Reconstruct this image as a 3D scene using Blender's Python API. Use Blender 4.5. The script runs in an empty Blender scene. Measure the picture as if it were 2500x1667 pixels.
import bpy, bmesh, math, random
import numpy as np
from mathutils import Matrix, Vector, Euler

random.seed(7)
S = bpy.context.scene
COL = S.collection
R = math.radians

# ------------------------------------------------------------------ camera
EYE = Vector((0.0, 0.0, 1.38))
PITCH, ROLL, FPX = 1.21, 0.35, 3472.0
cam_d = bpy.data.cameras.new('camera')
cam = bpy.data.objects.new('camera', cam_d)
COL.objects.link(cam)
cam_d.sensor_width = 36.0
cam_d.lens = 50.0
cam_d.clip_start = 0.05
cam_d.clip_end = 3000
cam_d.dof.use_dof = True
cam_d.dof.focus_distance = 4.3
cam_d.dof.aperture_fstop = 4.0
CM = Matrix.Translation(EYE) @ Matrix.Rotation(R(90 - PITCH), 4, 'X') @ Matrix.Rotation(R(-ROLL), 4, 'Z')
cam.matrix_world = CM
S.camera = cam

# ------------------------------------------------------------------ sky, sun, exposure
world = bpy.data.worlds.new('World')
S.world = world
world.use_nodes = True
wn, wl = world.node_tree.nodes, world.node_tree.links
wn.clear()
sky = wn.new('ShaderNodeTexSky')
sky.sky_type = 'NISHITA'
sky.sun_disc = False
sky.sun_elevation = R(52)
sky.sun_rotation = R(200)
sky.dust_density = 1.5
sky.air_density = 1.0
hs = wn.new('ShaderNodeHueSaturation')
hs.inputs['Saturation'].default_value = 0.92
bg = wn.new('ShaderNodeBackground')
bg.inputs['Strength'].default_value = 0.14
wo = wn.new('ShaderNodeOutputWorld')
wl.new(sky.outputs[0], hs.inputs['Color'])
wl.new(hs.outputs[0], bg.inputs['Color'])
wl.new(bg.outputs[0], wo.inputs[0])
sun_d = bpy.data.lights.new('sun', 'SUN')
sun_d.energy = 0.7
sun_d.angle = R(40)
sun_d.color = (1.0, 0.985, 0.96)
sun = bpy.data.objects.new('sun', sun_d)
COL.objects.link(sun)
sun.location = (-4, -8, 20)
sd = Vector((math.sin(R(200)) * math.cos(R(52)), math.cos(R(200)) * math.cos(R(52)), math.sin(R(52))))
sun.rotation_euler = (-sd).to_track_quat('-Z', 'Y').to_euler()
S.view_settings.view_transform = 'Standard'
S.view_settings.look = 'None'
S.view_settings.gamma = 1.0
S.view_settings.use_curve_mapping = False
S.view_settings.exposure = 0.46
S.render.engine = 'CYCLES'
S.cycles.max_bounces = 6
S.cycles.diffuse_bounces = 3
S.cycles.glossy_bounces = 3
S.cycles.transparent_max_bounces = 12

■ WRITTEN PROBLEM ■
Your answer should be exactly the lines of the data above, from the first through the line containing "from mathutils import Matrix, Vector, Euler".

■ OUTPUT OF THE EXERCISE ■
Reconstruct this image as a 3D scene using Blender's Python API. Use Blender 4.5. The script runs in an empty Blender scene. Measure the picture as if it were 2500x1667 pixels.
import bpy, bmesh, math, random
import numpy as np
from mathutils import Matrix, Vector, Euler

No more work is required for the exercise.